TEMPO.CO, Surabaya - Sosiolog Dede Oetomo mengatakan ahli masalah Indonesia Ben Anderson merupakan tokoh penting di balik geliat gerakan LGBTIQ (Lesbian, Gay, Biseksual, Transgender, Interseks, Queer) di negeri ini. Profesor emeritus di Universitas Cornell, Ithaca, New York itu menginspirasi mahasiswanya yang kelak menjadi pelopor organisasi gay pertama di Indonesia.
“Yang tidak banyak orang tahu, Pak Ben banyak membantu bahan bacaan buat saya ketika saya merintis pendirian Lambda Indonesia,” kata pendiri GAYa Nusantara, Dede Oetomo, Rabu 16 Desember 2015.
Tempo mewawancarai Dede yang sedang mengikuti konferensi di Bangkok menggunakan skype. Lambda adalah sebuah organisasi gay terbuka pertama yang dibentuk Dede pada 1 Maret 1982 sebelum mendirikan GAYa Nusantara.
Ben Anderson adalah profesor dari Universitas Cornell, Amerika Serikat yang ikut mewarnai pemikiran dunia tentang Indonesia. Ben Anderson wafat di Batu, Jawa Timur, Minggu dinihari, 13 Desember 2015. Ben, 79 tahun, datang ke Indonesia untuk mengisi kuliah umum bertema anarkhisme dan nasionalisme di kampus Universitas Indonesia, Depok, Kamis, 10 Desember 2015.

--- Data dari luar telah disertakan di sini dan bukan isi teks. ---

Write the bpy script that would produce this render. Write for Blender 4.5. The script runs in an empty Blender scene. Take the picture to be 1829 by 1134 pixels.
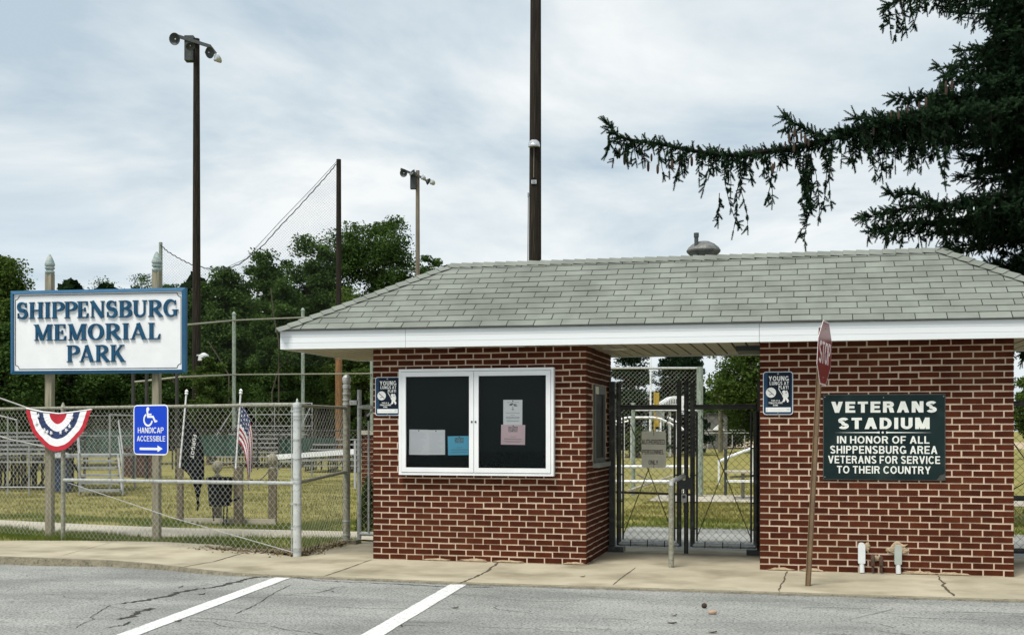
import bpy, math, random
import numpy as np
from mathutils import Vector, Matrix

C = bpy.context.scene.collection
PI = math.pi
R = math.radians

# ------------------------------------------------------------------ camera
FPX, CX, HY, CAMH = 2080.0, 914.5, 768.0, 1.497
TH = R(13.93)
SN, CS = math.sin(TH), math.cos(TH)
cam = bpy.data.cameras.new("camera")
cam.sensor_width = 36.0
cam.lens = FPX / 1829.0 * 36.0
cam.shift_y = (HY - 567.0) / 1829.0
cam.clip_start, cam.clip_end = 0.1, 5000.0
camo = bpy.data.objects.new("camera", cam)
C.objects.link(camo)
camo.location = (0, 0, CAMH)
camo.rotation_euler = (PI / 2, 0, TH)
bpy.context.scene.camera = camo

# ------------------------------------------------------------------ world and sun
SUN_EL, SUN_AZ = R(62), R(203)          # azimuth measured clockwise from +Y (behind the camera, a little left)
w = bpy.data.worlds.new("World")
bpy.context.scene.world = w
w.use_nodes = True
nt = w.node_tree
nt.nodes.clear()


def N(tree, kind, **kw):
    n = tree.nodes.new(kind)
    for k, v in kw.items():
        setattr(n, k, v)
    return n


out = N(nt, 'ShaderNodeOutputWorld')
sky = N(nt, 'ShaderNodeTexSky', sky_type='NISHITA', sun_disc=False)
sky.sun_elevation, sky.sun_rotation = SUN_EL, SUN_AZ
bg1 = N(nt, 'ShaderNodeBackground'); bg1.inputs[1].default_value = 0.12
nt.links.new(sky.outputs[0], bg1.inputs[0])
tc = N(nt, 'ShaderNodeTexCoord')
sep = N(nt, 'ShaderNodeSeparateXYZ'); nt.links.new(tc.outputs['Generated'], sep.inputs[0])
zz = N(nt, 'ShaderNodeMath', operation='MAXIMUM'); zz.inputs[1].default_value = 0.0
nt.links.new(sep.outputs[2], zz.inputs[0])
za = N(nt, 'ShaderNodeMath', operation='ADD'); za.inputs[1].default_value = 0.16
nt.links.new(zz.outputs[0], za.inputs[0])
dx = N(nt, 'ShaderNodeMath', operation='DIVIDE'); nt.links.new(sep.outputs[0], dx.inputs[0]); nt.links.new(za.outputs[0], dx.inputs[1])
dy = N(nt, 'ShaderNodeMath', operation='DIVIDE'); nt.links.new(sep.outputs[1], dy.inputs[0]); nt.links.new(za.outputs[0], dy.inputs[1])
com = N(nt, 'ShaderNodeCombineXYZ'); nt.links.new(dx.outputs[0], com.inputs[0]); nt.links.new(dy.outputs[0], com.inputs[1])
ns = N(nt, 'ShaderNodeTexNoise'); ns.inputs['Scale'].default_value = 0.95; ns.inputs['Detail'].default_value = 9; ns.inputs['Roughness'].default_value = 0.57; ns.inputs['Distortion'].default_value = 0.35
nt.links.new(com.outputs[0], ns.inputs['Vector'])
rp = N(nt, 'ShaderNodeValToRGB')
rp.color_ramp.elements[0].position = 0.39; rp.color_ramp.elements[0].color = (0.375, 0.455, 0.52, 1)
rp.color_ramp.elements[1].position = 0.60; rp.color_ramp.elements[1].color = (0.685, 0.705, 0.705, 1)
e = rp.color_ramp.elements.new(0.485); e.color = (0.505, 0.565, 0.60, 1)
nt.links.new(ns.outputs[0], rp.inputs[0])
hz = N(nt, 'ShaderNodeMapRange'); hz.inputs[1].default_value = 0.0; hz.inputs[2].default_value = 0.22; hz.inputs[3].default_value = 0.65; hz.inputs[4].default_value = 0.0
nt.links.new(zz.outputs[0], hz.inputs[0])
hm = N(nt, 'ShaderNodeMixRGB'); hm.inputs[2].default_value = (0.62, 0.665, 0.68, 1)
nt.links.new(hz.outputs[0], hm.inputs[0]); nt.links.new(rp.outputs[0], hm.inputs[1])
bg2 = N(nt, 'ShaderNodeBackground'); bg2.inputs[1].default_value = 1.0
nt.links.new(hm.outputs[0], bg2.inputs[0])
ns2 = N(nt, 'ShaderNodeTexNoise'); ns2.inputs['Scale'].default_value = 0.55; ns2.inputs['Detail'].default_value = 4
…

Ben sempat mengkritik Dede sebelum Lambda Indonesia didirikan. Waktu itu Ben mengomentarinya, “Indonesia kan sudah beres, sudah ada warok.” Dede berkukuh lalu mendebatnya, dengan mengungkapkan bahwa kaum gay kini tidak mungkin bisa kembali menjadi warok. Lambda pun hanya bertahan hingga tahun 1986.
Meski semula mengkritik, Dede mengungkapkan, dari Ben ia mengenal literatur tentang relasi warok-gemblak, serta mairil, sebuah hubungan seks dan cinta antara santri pria. “Juga mengenai awal-awal gerakan wadam,” katanya. Ben, kata Dede, membukakan matanya bahwa Indonesia kaya atas studi homoseksualitas dan transgender.
Hal itu diketahui Ben dari kajiannya mengenai Indonesia. Dari sana Dede memberi nama GAYa Nusantara sebagai kelanjutan dari Lambda. “Sehingga betul-betul ini merupakan perjuangan dengan warna nusantara yang kuat,” kata Dede.